SMRs and AMRs

Sunday, November 26, 2006

Jonathan Chait: Bring back Saddam Hussein

Restoring the dictator to power may give Iraqis the jolt of authority they need. Have a better solution?
Jonathan Chait
LA Times

November 26, 2006

THE DEBATE about Iraq has moved past the question of whether it was a mistake (everybody knows it was) to the more depressing question of whether it is possible to avert total disaster. Every self-respecting foreign policy analyst has his own plan for Iraq. The trouble is that these tracts are inevitably unconvincing, except when they argue why all the other plans would fail. It's all terribly grim.

So allow me to propose the unthinkable: Maybe, just maybe, our best option is to restore Saddam Hussein to power.

Yes, I know. Hussein is a psychotic mass murderer.

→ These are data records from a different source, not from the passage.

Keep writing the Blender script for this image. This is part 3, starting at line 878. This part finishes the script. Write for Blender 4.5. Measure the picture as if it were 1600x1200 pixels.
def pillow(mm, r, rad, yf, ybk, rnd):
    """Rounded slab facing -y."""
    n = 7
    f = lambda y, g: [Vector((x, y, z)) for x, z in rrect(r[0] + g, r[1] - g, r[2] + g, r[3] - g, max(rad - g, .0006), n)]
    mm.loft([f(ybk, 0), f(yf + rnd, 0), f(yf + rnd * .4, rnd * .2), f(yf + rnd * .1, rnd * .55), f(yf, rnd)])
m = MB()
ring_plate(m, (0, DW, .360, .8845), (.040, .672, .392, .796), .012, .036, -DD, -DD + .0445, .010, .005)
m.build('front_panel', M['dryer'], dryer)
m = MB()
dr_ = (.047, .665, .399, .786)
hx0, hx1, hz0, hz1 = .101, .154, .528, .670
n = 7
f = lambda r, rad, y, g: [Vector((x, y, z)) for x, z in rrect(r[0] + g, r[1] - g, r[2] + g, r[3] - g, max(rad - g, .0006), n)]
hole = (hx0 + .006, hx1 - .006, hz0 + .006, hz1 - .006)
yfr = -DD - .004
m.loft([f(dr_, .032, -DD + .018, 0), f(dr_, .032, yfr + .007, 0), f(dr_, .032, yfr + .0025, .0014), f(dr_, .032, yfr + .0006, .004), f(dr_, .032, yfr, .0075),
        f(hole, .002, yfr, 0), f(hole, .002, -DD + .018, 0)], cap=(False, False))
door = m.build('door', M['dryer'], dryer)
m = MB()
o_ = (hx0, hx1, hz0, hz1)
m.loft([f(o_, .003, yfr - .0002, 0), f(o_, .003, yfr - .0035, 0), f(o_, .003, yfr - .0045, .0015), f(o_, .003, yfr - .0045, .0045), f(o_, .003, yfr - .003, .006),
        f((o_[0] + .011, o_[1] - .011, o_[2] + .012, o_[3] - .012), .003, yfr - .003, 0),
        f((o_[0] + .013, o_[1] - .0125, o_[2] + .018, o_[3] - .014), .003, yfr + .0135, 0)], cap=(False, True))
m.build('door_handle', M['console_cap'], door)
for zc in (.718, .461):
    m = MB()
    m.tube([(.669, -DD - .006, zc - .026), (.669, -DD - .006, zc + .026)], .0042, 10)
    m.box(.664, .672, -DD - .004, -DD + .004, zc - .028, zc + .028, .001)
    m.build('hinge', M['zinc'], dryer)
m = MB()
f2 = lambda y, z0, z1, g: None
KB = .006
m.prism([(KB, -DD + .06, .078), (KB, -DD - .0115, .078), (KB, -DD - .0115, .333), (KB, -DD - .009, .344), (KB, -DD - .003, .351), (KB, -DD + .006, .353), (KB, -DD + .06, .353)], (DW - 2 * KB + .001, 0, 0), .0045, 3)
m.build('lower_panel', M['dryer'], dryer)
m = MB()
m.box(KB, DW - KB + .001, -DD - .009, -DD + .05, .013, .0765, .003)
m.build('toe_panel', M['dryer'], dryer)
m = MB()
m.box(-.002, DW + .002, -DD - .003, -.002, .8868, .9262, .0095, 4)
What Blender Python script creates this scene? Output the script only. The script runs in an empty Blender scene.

Under his rule, Iraqis were shot, tortured and lived in constant fear. Bringing the dictator back would sound cruel if it weren't for the fact that all those things are also happening now, probably on a wider scale.

At the outset of the war, I had no high hopes for Iraqi democracy, but I paid no attention to the possibility that the Iraqis would end up with a worse government than the one they had. It turns out, however, that there is something more awful than totalitarianism, and that is endless chaos and civil war.

Nobody seems to foresee the possibility of restoring order to Iraq. Here is the basic dilemma: The government is run by Shiites, and the security agencies have been overrun by militias and death squads. The government is strong enough to terrorize the Sunnis into rebellion but not strong enough to crush this rebellion.

Meanwhile, we have admirably directed our efforts into training a professional and nonsectarian Iraqi police force and encouraging reconciliation between Sunnis and Shiites. But we haven't succeeded. We may be strong enough to stop large-scale warfare or genocide, but we're not strong enough to stop pervasive chaos.

Hussein, however, has a proven record in that department. It may well be possible to reconstitute the Iraqi army and state bureaucracy we disbanded, and if so, that may be the only force capable of imposing order in Iraq.

(There is more.)

(TM comment: Could there be a more dramatic illustration of how badly the situation in Iraq has deteriorated? It's too late for even that desperate measure, however: the Shiites would no longer tolerate being oppressed by Sunnis, as they were under Saddam. Moreover, to put Saddam back in power would shred Bush's last figleaf of justification for the misguided invasion. Bush is hoping somehow to avoid the condemnation of history and will hang on as long as possible, maybe with the expectation of passing the entire mess on to his successor. It now looks like even that will not be possible. The collapse of the Maliki government is not far off.)